Pour la diffusion sur internet, l'Arcom est toujours en mesure de mettre en place des sanctions, mais ne peut pas pour autant contrôler ce qu'il s'y passe comme à la télévision. Sur son site internet, l'autorité explique ne pas être "le régulateur des contenus disponibles sur les réseaux sociaux", de fait, en cas de signalement d'un spectateur, l'Arcom n'est pas en mesure de le traiter et il faut se tourner vers la plateforme Pharos: "Les signalements ou alertes concernant une fausse information ou un contenu haineux ne relèvent pas des missions de l'Arcom."

Néanmoins, cela ne veut pas dire qu'aucune règle ne s'impose. Sur Youtube comme sur Dailymotion, le diffuseur, qu'il soit en direct ou non, se doit d'une part de respecter les conditions d'utilisation de la plateforme - qui peuvent être très strictes. D'autre part, ces mêmes plateformes doivent faire respecter le DSA, le règlement européen sur les services numériques.

En vigueur depuis février 2024, il contraint les plateformes à renforcer leur modération sur les contenus haineux ou liés à la désinformation. Dans le cas d'un dérapage dans Touche pas à mon poste, en cas de signalement d'un utilisateur à Youtube ou Dailymotion, les deux sites de streaming doivent donc constater s'il y a une nécessité de sanction ou non.
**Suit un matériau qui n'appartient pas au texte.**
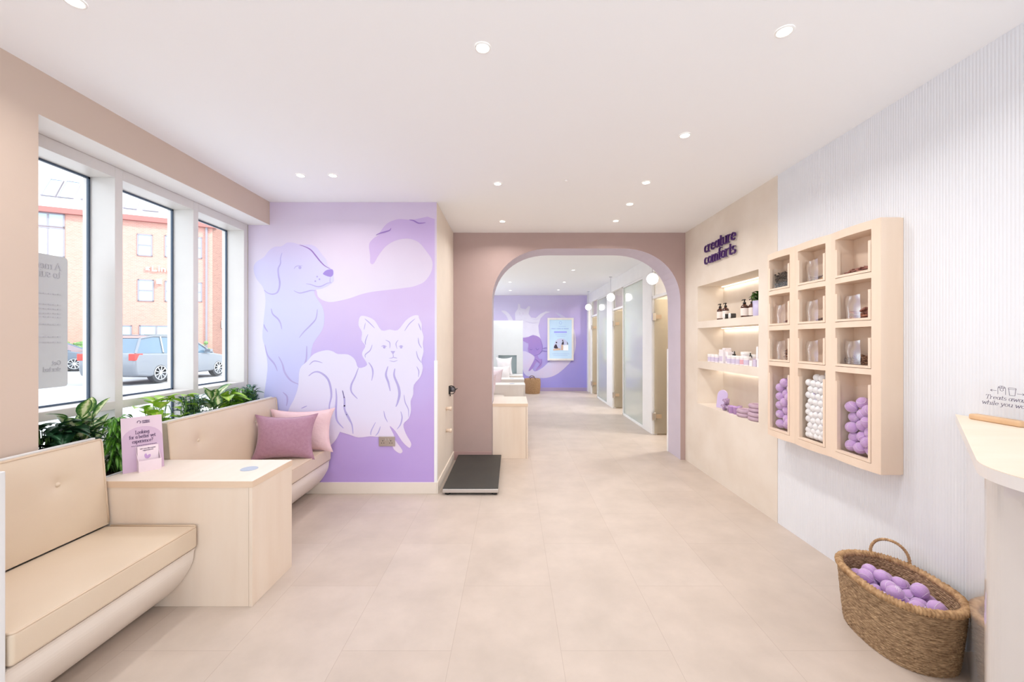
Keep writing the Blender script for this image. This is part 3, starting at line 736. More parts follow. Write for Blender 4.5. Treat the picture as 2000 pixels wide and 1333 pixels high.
DL = [(-1.64, 1.535, 'ceiling light at the very top edge of the view, above the first window', 1), (-.127, 1.778, 'round ceiling light nearest the camera on the left row, above the middle of the floor', 1),
      (1.12, 1.684, 'round ceiling light nearest the camera on the right row', 1), (1.07, 2.535, 'second ceiling light from the camera in the right row', 1),
      (-1.626, 3.15, 'ceiling light left of the pair in front of the dog mural', 1), (-1.378, 3.15, 'ceiling light right of the pair in front of the dog mural', 1),
      (-.116, 3.314, 'single ceiling light in front of the arch, level with the mural wall', 1), (1.078, 3.29, 'third ceiling light from the camera in the right row', 1),
      (1.095, 3.81, 'fourth ceiling light from the camera in the right row', 1), (1.10, 4.34, 'ceiling light of the right row closest to the arch', 1),
      (-.103, 4.357, 'ceiling light of the left row closest to the arch', 1),
      (1.10, 7.35, 'nearest ceiling light seen through the arch', 2), (1.13, 8.85, 'middle ceiling light of the right row beyond the arch', 2), (1.155, 10.2, 'farthest ceiling light of the right row beyond the arch', 2),
      (-.04, 8.85, 'nearer ceiling light of the left pair beyond the arch', 2), (-.04, 10.3, 'farther ceiling light of the left pair beyond the arch', 2)]
dl0 = make_downlight()
for i, (x, y, lb_, g) in enumerate(DL):
    o = dl0 if i == 0 else dup(dl0)
    if i in (4, 5):
        for ch in o.children:
            if ch.type == 'LIGHT':
                if i == 4: dim = ch.data.copy(); dim.energy = DOWNLIGHT_POWER*.4
                ch.data = dim
    if g == 2:
        for ch in o.children:
            if ch.type == 'LIGHT':
                if i == 11: bright = ch.data.copy(); bright.energy = DOWNLIGHT_POWER*1.7; bright.color = (.95, .98, 1)
                ch.data = bright
    o.location = (x, y, H-.0005); o['label'] = lb_; o['group'] = 'recessed ceiling lights of the front room' if g == 1 else 'recessed ceiling lights beyond the arch'
for i, y in enumerate((5.75, 7.6, 10.0)):
    o = light('consulting_room_fill', None, (3.2, y, 2.6), power=60, color=(1, .96, .9), size=.3)  # unseen lamps added to brighten the rooms behind the glass
det = MB().lathe([(.001, 0), (.012, 0), (.012, -.008), (.001, -.01)], (.43, 3.25, H), 16).build('ceiling_sensor', m_ring)
tag(det, 'tiny white sensor dot on the ceiling between the two light rows', 'sensor')
# globe pendants
m_globe = mat('opal_glass_lit', (255, 252, 246), .2, emit=3.2)
m_rod = mat('pale_metal_rod', (215, 215, 220), .3, metal=.6)
def make_pendant():
    t = thing('globe_pendant', '', 'pendant light', (0, 0, 0))
    MB().sphere((0, 0, 0), .078, 28, 16).build('globe', m_globe, parent=t, smooth=True)
    MB().tube([(0, 0, .07), (0, 0, H-2.265)], .006, 8).build('rod', m_rod, parent=t)
    MB().lathe([(.03, H-2.265-.02), (.03, H-2.265), (.001, H-2.265)], (0, 0, 0), 16).build('ceiling_rose', m_rod, parent=t)
    MB().lathe([(.02, .07), (.022, .09), (.01, .1), (.001, .1)], (0, 0, 0), 16).build('collar', m_rod, parent=t)
    return t
p0 = make_pendant()
for i, (y, lb_) in enumerate(((5.7, 'white globe pendant by the nearest glass door, partly hidden by the arch'), (8.11, 'white globe pendant hanging before the middle glass door'), (10.49, 'white globe pendant farthest away, by the purple far wall'))):
    o = p0 if i == 0 else dup(p0)
    o.location = (1.955, y, 2.265); o['label'] = lb_; o['group'] = 'globe pendants along the glass partition'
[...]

Une vidéo n'est pas non plus obligée de préciser s'il y a un contenu sponsorisé ou partenaire à l'intérieur. Les plateformes se rangent derrière la nécessité pour chaque utilisateur de respecter les lois locales. En France, il est ainsi obligatoire de préciser qu'il s'agit d'un contenu publicitaire si c'est le cas. Mais la loi ne nécessite pas de gommer les marques ou d'en citer plusieurs du même genre comme sur la TNT.

Cyril Hanouna, qui avait été sanctionné d'une amende de 200.000 euros pour publicité clandestine, pourrait donc avoir davantage de liberté sur ce sujet.

Le gestionnaire de la chaîne a néanmoins pris soin de supprimer le replay de l'émission sur Youtube et Dailymotion, elle n'est pas non plus proposée sur Mycanal. De même, et peut-être pour éviter les dérapages, les commentaires ne sont pas actifs durant la diffusion en direct et en streaming.

En clair, il va désormais falloir attendre de voir comment l'Arcom considère la chaîne et l'émission Touche pas à mon poste pour comprendre les obligations qui vont incomber à Cyril Hanouna et sa société de production.